* **Given data**:
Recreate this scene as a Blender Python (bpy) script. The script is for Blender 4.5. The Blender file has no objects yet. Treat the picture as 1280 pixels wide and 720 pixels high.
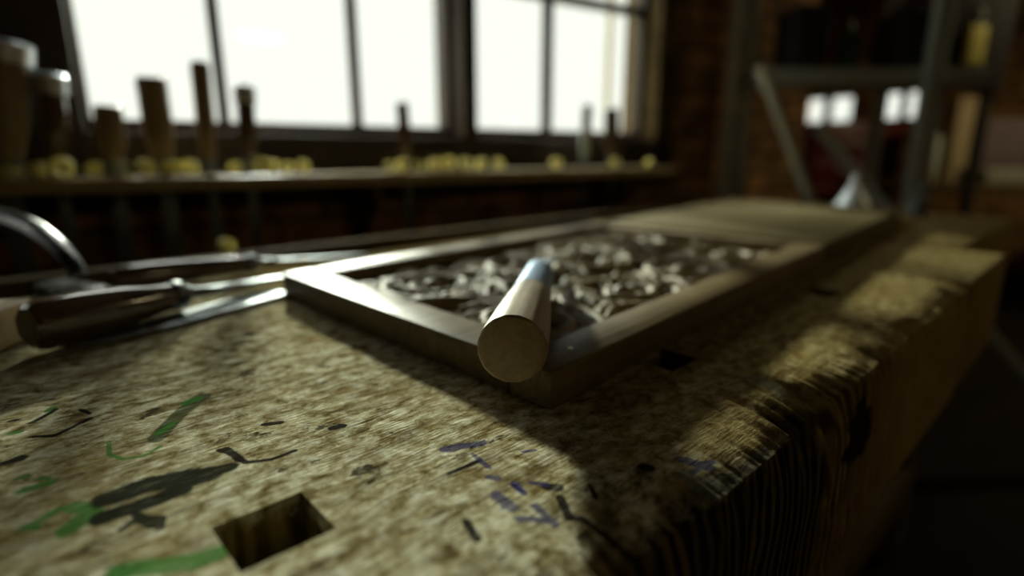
import bpy, bmesh, math, random
import numpy as np
from mathutils import Vector, Matrix, noise

random.seed(7)
rng = np.random.default_rng(11)
SC = bpy.context.scene
COL = SC.collection
TZ = 0.90            # bench top height
EYE = 0.155          # eye height over the bench top
F = 700.0            # focal length in pixels of a 1280 wide frame
PITCH = math.atan(169.0 / F)
CP, SP = math.cos(PITCH), math.sin(PITCH)


# ------------------------------------------------------------------ measuring helpers
def ray(px, py):
    v = py - 360.0
    return Vector((px - 640.0, F * CP - v * SP, -(v * CP + F * SP)))


def G(px, py, h=0.0):
    """point of the plane h above the bench top seen at a pixel"""
    r = ray(px, py)
    t = (EYE - h) / -r.z
    return Vector((r.x * t, r.y * t, TZ + h))


WN = Vector((-math.sin(math.radians(33)), math.cos(math.radians(33)), 0))   # window wall normal (outwards)
WD = Vector((math.cos(math.radians(33)), math.sin(math.radians(33)), 0))    # along the window wall


def Q(px, py, n):
    """point of the plane parallel to the window wall, n metres off, seen at a pixel"""
    r = ray(px, py)
    t = n / r.dot(WN)
    return Vector((r.x * t, r.y * t, TZ + EYE + r.z * t))


def frame(origin, ang=0.0):
    return Matrix.Translation(Vector(origin)) @ Matrix.Rotation(ang, 4, 'Z')


def axis_frame(p0, p1, roll=0.0):
    """frame at p0 whose local X runs to p1 and whose local Z is as upright as can be"""
    x = (Vector(p1) - Vector(p0)).normalized()
    up = Vector((0, 0, 1)) if abs(x.z) < 0.95 else Vector((0, 1, 0))
    y = up.cross(x).normalized()
    z = x.cross(y)
    m = Matrix((x, y, z)).transposed().to_4x4()
    return Matrix.Translation(Vector(p0)) @ m @ Matrix.Rotation(roll, 4, 'X')


BF = frame((0, 0, TZ), math.radians(43.2))       # bench frame: x along, y away from the front edge
BU = Vector((math.cos(math.radians(43.2)), math.sin(math.radians(43.2)), 0))
WF = frame((0, 0, 0), math.radians(33))          # window wall frame
BFi = BF.inverted()


# ------------------------------------------------------------------ object helpers
FR = {}


def tag(o, label=None, cat=None, group=None, kind=None):
    if label: o['label'] = label
    if cat: o['category'] = cat
    if group: o['group'] = group
    if kind: o['kind'] = kind
    return o


def empty(name, fr, label=None, cat=None, group=None, kind=None):
    o = bpy.data.objects.new(name, None)
    o.empty_display_size = 0.02
    COL.objects.link(o)
    o.matrix_basis = fr
    FR[o.name] = fr.copy()
    return tag(o, label, cat, group, kind)


def link_mesh(name, me, mat, parent=None, fr=None):
    o = bpy.data.objects.new(name, me)
    COL.objects.link(o)
    fr = fr if fr is not None else (FR[parent.name] if parent else Matrix.Identity(4))
    FR[o.name] = fr.copy()
    if mat and not me.materials:
        me.materials.append(mat)
    if parent:
        o.parent = parent
        o.matrix_basis = FR[parent.name].inverted() @ fr
    else:
        o.matrix_basis = fr
    return o


class MB:
    def __init__(self):
        self.b = bmesh.new()

    def box(self, x0, x1, y0, y1, z0, z1, bev=0.0, seg=2, rot=None):
        m = Matrix.Translation(((x0 + x1) / 2, (y0 + y1) / 2, (z0 + z1) / 2))
        if rot is not None:
            m = m @ rot
        m = m @ Matrix.Diagonal((abs(x1 - x0), abs(y1 - y0), abs(z1 - z0), 1))
        r = bmesh.ops.create_cube(self.b, size=1.0, matrix=m)
        if bev > 0:
            vs = set(r['verts'])
            es = [e for e in self.b.edges if e.verts[0] in vs and e.verts[1] in vs]
            bmesh.ops.bevel(self.b, geom=es, offset=bev, segments=seg, profile=0.5, affect='EDGES')
        return self

    def prism(self, pts, z0, z1, bev=0.0):
        lo = [self.b.verts.new((p[0], p[1], z0)) for p in pts]
        hi = [self.b.verts.new((p[0], p[1], z1)) for p in pts]
        n = len(pts)
        fs = [self.b.faces.new(lo[::-1]), self.b.faces.new(hi)]
        for i in range(n):
            fs.append(self.b.faces.new((lo[i], lo[(i + 1) % n], hi[(i + 1) % n], hi[i])))
        if bev > 0:
            es = list({e for f in fs for e in f.edges})
            bmesh.ops.bevel(self.b, geom=es, offset=bev, segments=2, profile=0.5, affect='EDGES')
        return self

    def lathe(self, prof, seg=32, poly=None, squash=1.0):
        """profile (x, r) turned about local X; closed at both ends"""
        rings = []
        for x, r in prof:
            ring = []
            for k in range(seg):
                a = 2 * math.pi * k / seg
                rr = r
                if poly:
                    n, mix = poly
                    st = 2 * math.pi / n
                    loc = (a + st / 2) % st - st / 2
                    rr = r * (1 - mix) + mix * r * math.cos(st / 2) / math.cos(loc) * 1.03
                ring.append(self.b.verts.new((x, rr * math.sin(a) * squash, rr * math.cos(a))))
            rings.append(ring)
        for i in range(len(rings) - 1):
            for k in range(seg):
                self.b.faces.new((rings[i][k], rings[i][(k + 1) % seg], rings[i + 1][(k + 1) % seg], rings[i + 1][k]))
        self.b.faces.new(rings[0][::-1])
        self.b.faces.new(rings[-1])
        return self

    def tube(self, pts, rad, seg=12, flat=1.0):
        pts = [Vector(p) for p in pts]
        n = len(pts)
        if not hasattr(rad, '__len__'):
            rad = [rad] * n
        rings = []
        up0 = None
        for i, p in enumerate(pts):
            d = (pts[min(i + 1, n - 1)] - pts[max(i - 1, 0)]).normalized()
            if up0 is None:
                up0 = Vector((0, 0, 1)) if abs(d.z) < 0.9 else Vector((0, 1, 0))
            s = d.cross(up0).normalized()
            u = s.cross(d).normalized()
            up0 = u
            rings.append([self.b.verts.new(p + rad[i] * (math.cos(2 * math.pi * k / seg) * s * flat + math.sin(2 * math.pi * k / seg) * u))
                          for k in range(seg)])
        for i in range(n - 1):
            for k in range(seg):
                self.b.faces.new((rings[i][k], rings[i][(k + 1) % seg], rings[i + 1][(k + 1) % seg], rings[i + 1][k]))
        self.b.faces.new(rings[0][::-1])
        self.b.faces.new(rings[-1])
        return self

    def mesh(self, name, smooth=True, angle=40):
        bmesh.ops.recalc_face_normals(self.b, faces=self.b.faces[:])
        me = bpy.data.meshes.new(name)
        if smooth:
            for f in self.b.faces:
                f.smooth = True
            lim = math.radians(angle)
            for e in self.b.edges:
                if len(e.link_faces) == 2 and e.calc_face_angle(0) > lim:
                    e.smooth = False
        self.b.to_mesh(me)
        self.b.free()
        return me

    def build(self, name, mat, parent=None, fr=None, smooth=True, angle=40):
        return link_mesh(name, self.mesh(name, smooth, angle), mat, parent, fr)


def copy_tree(src, fr):
    r = src.copy()
    COL.objects.link(r)
    r.matrix_basis = fr
    for ch in list(src.children):
        c = ch.copy()
        COL.objects.link(c)
        c.parent = r
        for g in list(ch.children):
            d = g.copy()
            COL.objects.link(d)
            d.parent = c
    return r


# ------------------------------------------------------------------ materials
class NT:
    def __init__(self, name):
        self.m = bpy.data.materials.new(name)
        self.m.use_nodes = True
        self.t = self.m.node_tree
        self.t.nodes.clear()
        self.out = self.t.nodes.new('ShaderNodeOutputMaterial')
        self.bs = self.t.nodes.new('ShaderNodeBsdfPrincipled')
        self.t.links.new(self.bs.outputs[0], self.out.inputs[0])
        self.tc = None

    def n(self, typ, **kw):
        nd = self.t.nodes.new(typ)
        for k, v in kw.items():
            setattr(nd, k, v)
        return nd

    def set(self, sock, val):
        if hasattr(val, 'is_linked') or isinstance(val, bpy.types.NodeSocket):
            self.t.links.new(val, sock)
        elif hasattr(val, '__len__') and len(val) == 3 and sock.type == 'RGBA':
            sock.default_value = (*val, 1)
        else:
            sock.default_value = val

    def obj(self):
        if not self.tc:
            self.tc = self.n('ShaderNodeTexCoord')
        return self.tc.outputs['Object']

    def mapping(self, vec, scale=(1, 1, 1), loc=(0, 0, 0), rot=(0, 0, 0)):
        m = self.n('ShaderNodeMapping')
        self.set(m.inputs[0], vec)
        m.inputs['Scale'].default_value = scale
        m.inputs['Location'].default_value = loc
        m.inputs['Rotation'].default_value = rot
        return m.outputs[0]

    def noise(self, vec, scale=5, detail=4, rough=0.55, dist=0.0):
        m = self.n('ShaderNodeTexNoise')
        self.set(m.inputs['Vector'], vec)
        m.inputs['Scale'].default_value = scale
        m.inputs['Detail'].default_value = detail
        m.inputs['Roughness'].default_value = rough
        m.inputs['Distortion'].default_value = dist
        return m.outputs[0]

    def noise_col(self, vec, scale=5, detail=4):
        m = self.n('ShaderNodeTexNoise')
        self.set(m.inputs['Vector'], vec)
        m.inputs['Scale'].default_value = scale
        m.inputs['Detail'].default_value = detail
        return m.outputs[1]

    def ramp(self, fac, stops, interp='LINEAR'):
        r = self.n('ShaderNodeValToRGB')
        self.set(r.inputs[0], fac)
        cr = r.color_ramp
        cr.interpolation = interp
        while len(cr.elements) < len(stops):
            cr.elements.new(0.5)
        for e, (p, c) in zip(cr.elements, stops):
            e.position = p
            e.color = (*c, 1) if len(c) == 3 else c
        return r.outputs[0]

    def mrange(self, v, a, b, c=0.0, d=1.0, smooth=False):
        m = self.n('ShaderNodeMapRange')
        if smooth:
            m.interpolation_type = 'SMOOTHSTEP'
        self.set(m.inputs[0], v)
        for i, x in enumerate((a, b, c, d)):
            self.set(m.inputs[i + 1], x)
        return m.outputs[0]

    def math(self, op, a, b=0.0, clamp=False):
        m = self.n('ShaderNodeMath', operation=op)
        m.use_clamp = clamp
        self.set(m.inputs[0], a)
        self.set(m.inputs[1], b)
        return m.outputs[0]

    def vmath(self, op, a, b=None, scale=None):
        m = self.n('ShaderNodeVectorMath', operation=op)
        self.set(m.inputs[0], a)
        if b is not None:
            self.set(m.inputs[1], b)
        if scale is not None:
            self.set(m.inputs['Scale'], scale)
        return m.outputs['Value'] if op in ('DOT_PRODUCT', 'LENGTH', 'DISTANCE') else m.outputs[0]

    def mix(self, fac, a, b, mode='MIX'):
        m = self.n('ShaderNodeMix', data_type='RGBA', blend_type=mode)
        self.set(m.inputs[0], fac)
        self.set(m.inputs[6], a)
        self.set(m.inputs[7], b)
        return m.outputs[2]

    def bump(self, h, strength=0.3, dist=0.01, prev=None):
        b = self.n('ShaderNodeBump')
        self.set(b.inputs['Height'], h)
        b.inputs['Strength'].default_value = strength
        b.inputs['Distance'].default_value = dist
        if prev is not None:
            self.t.links.new(prev, b.inputs['Normal'])
        return b.outputs[0]

    def fin(self, col=None, rough=0.5, metal=0.0, normal=None, spec=0.5, coat=0.0):
        if col is not None: self.set(self.bs.inputs['Base Color'], col)
        self.set(self.bs.inputs['Roughness'], rough)
        self.set(self.bs.inputs['Metallic'], metal)
        self.bs.inputs['Specular IOR Level'].default_value = spec
        self.bs.inputs['Coat Weight'].default_value = coat
        if normal is not None: self.t.links.new(normal, self.bs.inputs['Normal'])
        return self.m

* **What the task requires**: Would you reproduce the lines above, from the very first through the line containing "from mathutils import Vector, Matrix, noise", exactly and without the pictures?

* **Response**:
Recreate this scene as a Blender Python (bpy) script. The script is for Blender 4.5. The Blender file has no objects yet. Treat the picture as 1280 pixels wide and 720 pixels high.
import bpy, bmesh, math, random
import numpy as np
from mathutils import Vector, Matrix, noise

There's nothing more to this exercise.